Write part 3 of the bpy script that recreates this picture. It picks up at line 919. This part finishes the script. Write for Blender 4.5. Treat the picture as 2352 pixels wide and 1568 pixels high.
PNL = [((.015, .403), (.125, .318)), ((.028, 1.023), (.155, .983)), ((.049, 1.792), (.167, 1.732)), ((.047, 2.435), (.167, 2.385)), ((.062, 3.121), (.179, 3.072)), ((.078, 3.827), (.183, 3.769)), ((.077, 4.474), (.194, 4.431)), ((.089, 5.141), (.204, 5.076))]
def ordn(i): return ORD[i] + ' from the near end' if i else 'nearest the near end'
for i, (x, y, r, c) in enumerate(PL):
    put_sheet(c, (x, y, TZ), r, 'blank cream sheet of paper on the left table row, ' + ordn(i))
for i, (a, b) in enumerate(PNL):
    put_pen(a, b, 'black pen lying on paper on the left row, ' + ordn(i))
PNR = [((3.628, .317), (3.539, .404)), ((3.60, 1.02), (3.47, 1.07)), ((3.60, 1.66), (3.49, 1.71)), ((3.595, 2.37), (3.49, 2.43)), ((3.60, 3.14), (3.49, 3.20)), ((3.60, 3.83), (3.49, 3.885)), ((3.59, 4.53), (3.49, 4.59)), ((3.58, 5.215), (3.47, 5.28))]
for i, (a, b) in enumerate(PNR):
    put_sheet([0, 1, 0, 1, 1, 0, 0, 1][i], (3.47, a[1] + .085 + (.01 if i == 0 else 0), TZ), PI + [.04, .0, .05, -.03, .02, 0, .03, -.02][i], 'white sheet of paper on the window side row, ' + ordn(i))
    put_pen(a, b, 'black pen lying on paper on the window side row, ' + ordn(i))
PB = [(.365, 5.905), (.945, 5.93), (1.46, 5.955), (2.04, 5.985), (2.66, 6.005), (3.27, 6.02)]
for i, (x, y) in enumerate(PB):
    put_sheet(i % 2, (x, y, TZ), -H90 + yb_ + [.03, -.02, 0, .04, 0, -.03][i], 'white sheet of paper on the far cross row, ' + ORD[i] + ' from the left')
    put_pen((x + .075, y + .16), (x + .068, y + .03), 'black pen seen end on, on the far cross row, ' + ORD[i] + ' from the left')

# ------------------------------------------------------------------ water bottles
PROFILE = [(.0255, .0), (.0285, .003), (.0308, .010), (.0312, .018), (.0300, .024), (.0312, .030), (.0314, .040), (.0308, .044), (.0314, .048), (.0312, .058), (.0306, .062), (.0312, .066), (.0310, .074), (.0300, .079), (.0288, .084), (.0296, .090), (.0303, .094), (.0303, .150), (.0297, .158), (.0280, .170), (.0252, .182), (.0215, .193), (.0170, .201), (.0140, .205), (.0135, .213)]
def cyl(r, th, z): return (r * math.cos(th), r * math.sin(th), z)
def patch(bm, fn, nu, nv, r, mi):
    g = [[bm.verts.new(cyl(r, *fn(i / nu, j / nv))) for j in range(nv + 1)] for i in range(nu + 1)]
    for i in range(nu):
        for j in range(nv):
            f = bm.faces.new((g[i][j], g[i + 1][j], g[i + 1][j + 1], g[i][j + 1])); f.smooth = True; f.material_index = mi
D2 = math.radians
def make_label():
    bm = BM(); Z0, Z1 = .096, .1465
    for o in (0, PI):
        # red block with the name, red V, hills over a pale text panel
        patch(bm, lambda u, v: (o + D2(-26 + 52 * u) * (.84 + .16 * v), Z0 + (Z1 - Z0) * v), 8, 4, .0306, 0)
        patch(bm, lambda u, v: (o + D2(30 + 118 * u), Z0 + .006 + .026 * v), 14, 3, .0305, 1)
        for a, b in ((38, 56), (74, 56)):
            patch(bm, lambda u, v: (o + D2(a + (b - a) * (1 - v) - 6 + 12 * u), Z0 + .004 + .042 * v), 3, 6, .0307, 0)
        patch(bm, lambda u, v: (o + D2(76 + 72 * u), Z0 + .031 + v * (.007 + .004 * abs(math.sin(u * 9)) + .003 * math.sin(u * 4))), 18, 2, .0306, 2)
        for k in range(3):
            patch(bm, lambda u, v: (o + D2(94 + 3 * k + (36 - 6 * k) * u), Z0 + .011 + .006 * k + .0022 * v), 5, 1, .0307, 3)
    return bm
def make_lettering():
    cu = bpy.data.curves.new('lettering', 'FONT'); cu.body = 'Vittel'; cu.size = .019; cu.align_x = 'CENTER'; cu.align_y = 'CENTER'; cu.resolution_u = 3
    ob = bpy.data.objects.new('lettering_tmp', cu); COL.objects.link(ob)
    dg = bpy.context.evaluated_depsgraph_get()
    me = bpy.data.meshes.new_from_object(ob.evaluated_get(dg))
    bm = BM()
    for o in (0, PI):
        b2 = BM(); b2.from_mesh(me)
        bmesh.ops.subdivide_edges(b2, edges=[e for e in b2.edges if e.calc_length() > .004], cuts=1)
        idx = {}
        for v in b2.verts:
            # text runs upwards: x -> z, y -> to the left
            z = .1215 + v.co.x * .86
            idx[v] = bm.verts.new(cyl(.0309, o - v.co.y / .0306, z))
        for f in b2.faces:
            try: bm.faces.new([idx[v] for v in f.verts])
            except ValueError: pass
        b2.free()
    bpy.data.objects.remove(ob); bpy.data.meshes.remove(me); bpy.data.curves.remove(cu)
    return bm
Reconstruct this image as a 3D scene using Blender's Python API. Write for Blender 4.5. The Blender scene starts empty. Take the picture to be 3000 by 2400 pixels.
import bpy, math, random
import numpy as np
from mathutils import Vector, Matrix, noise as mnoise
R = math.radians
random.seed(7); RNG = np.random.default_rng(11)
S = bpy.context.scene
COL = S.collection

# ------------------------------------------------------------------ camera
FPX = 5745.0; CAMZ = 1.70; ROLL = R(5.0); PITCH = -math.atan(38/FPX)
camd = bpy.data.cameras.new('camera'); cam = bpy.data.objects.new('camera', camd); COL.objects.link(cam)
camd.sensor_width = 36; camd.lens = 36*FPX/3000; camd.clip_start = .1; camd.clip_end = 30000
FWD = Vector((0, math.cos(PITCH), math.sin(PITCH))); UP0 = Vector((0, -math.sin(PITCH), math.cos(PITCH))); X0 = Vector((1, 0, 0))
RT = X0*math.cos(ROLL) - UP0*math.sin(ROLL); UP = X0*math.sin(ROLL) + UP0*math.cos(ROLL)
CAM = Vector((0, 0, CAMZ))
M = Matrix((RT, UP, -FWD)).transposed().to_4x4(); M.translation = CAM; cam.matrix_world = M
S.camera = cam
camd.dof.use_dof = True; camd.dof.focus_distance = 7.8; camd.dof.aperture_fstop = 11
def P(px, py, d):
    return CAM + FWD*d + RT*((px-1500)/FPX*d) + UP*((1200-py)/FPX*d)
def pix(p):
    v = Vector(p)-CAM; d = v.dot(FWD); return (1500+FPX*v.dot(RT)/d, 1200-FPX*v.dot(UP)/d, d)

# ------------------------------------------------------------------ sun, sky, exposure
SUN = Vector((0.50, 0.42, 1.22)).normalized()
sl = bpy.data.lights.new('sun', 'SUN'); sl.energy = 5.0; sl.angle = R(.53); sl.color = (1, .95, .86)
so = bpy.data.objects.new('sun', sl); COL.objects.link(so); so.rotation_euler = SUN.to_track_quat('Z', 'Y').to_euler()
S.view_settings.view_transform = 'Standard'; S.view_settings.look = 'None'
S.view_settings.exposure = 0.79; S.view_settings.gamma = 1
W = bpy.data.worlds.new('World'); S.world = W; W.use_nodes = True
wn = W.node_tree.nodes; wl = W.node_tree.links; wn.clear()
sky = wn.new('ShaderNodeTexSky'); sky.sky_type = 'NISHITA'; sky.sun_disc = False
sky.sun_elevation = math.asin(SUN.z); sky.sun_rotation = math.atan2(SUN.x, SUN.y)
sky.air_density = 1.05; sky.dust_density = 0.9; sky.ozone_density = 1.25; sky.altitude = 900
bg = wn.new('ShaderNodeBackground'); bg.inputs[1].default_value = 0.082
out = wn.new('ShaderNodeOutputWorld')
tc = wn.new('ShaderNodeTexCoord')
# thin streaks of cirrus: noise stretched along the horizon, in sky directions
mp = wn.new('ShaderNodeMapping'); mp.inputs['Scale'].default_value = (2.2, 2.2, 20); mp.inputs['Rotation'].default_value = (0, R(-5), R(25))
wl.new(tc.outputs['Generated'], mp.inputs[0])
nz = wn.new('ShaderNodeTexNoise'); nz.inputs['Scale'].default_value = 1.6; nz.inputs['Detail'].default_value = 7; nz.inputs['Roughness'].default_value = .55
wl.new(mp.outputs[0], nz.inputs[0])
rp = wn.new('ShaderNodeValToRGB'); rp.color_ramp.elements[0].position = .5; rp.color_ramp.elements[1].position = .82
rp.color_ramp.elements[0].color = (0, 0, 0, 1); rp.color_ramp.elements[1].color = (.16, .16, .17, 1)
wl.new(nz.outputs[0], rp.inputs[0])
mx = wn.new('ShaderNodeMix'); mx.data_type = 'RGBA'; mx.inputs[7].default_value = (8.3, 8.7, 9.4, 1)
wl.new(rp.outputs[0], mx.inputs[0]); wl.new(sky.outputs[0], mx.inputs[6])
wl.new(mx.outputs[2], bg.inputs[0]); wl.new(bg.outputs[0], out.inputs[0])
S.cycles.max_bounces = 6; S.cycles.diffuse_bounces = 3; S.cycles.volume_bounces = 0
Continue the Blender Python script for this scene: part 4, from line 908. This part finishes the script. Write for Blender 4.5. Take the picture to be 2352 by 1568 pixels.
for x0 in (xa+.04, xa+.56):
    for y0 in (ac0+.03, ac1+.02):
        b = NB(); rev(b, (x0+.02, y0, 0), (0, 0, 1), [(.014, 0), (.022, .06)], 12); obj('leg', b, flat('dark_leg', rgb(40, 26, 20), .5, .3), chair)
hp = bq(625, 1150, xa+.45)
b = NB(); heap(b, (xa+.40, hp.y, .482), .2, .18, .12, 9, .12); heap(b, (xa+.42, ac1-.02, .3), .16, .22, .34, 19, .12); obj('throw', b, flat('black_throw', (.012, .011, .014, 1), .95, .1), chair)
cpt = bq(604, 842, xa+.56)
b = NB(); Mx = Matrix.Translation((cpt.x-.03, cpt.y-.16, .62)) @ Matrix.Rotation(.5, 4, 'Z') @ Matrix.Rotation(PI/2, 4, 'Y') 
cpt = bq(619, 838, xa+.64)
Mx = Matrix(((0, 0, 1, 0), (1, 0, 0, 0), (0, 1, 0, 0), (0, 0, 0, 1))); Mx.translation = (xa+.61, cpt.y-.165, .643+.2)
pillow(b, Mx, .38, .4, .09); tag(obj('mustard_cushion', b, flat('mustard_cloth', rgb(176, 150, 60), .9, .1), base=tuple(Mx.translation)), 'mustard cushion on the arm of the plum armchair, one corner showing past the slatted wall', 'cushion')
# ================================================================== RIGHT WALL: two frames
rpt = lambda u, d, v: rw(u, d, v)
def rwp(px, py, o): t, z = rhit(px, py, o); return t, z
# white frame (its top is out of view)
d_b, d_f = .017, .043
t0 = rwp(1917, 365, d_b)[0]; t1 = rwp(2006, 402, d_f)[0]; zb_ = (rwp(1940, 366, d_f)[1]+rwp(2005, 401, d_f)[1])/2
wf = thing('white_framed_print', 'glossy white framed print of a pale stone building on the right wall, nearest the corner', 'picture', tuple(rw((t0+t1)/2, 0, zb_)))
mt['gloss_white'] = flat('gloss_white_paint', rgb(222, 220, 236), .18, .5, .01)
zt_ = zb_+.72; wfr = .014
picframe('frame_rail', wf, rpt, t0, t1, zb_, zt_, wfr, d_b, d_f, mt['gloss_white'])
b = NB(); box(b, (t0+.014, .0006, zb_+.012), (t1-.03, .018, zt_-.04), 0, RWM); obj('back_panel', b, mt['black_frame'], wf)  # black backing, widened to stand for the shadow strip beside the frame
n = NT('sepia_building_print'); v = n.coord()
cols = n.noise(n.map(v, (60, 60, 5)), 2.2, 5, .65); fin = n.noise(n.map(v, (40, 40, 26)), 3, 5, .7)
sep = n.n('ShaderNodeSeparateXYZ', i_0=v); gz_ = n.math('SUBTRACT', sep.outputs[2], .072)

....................

▸ Exercise details
Using the data above, repeat exactly the lines that begin at the line with "Reconstruct this image" and end at the line with "COL = S.collection", both ends included.

▸ Correct response
Reconstruct this image as a 3D scene using Blender's Python API. Write for Blender 4.5. The Blender scene starts empty. Take the picture to be 3000 by 2400 pixels.
import bpy, math, random
import numpy as np
from mathutils import Vector, Matrix, noise as mnoise
R = math.radians
random.seed(7); RNG = np.random.default_rng(11)
S = bpy.context.scene
COL = S.collection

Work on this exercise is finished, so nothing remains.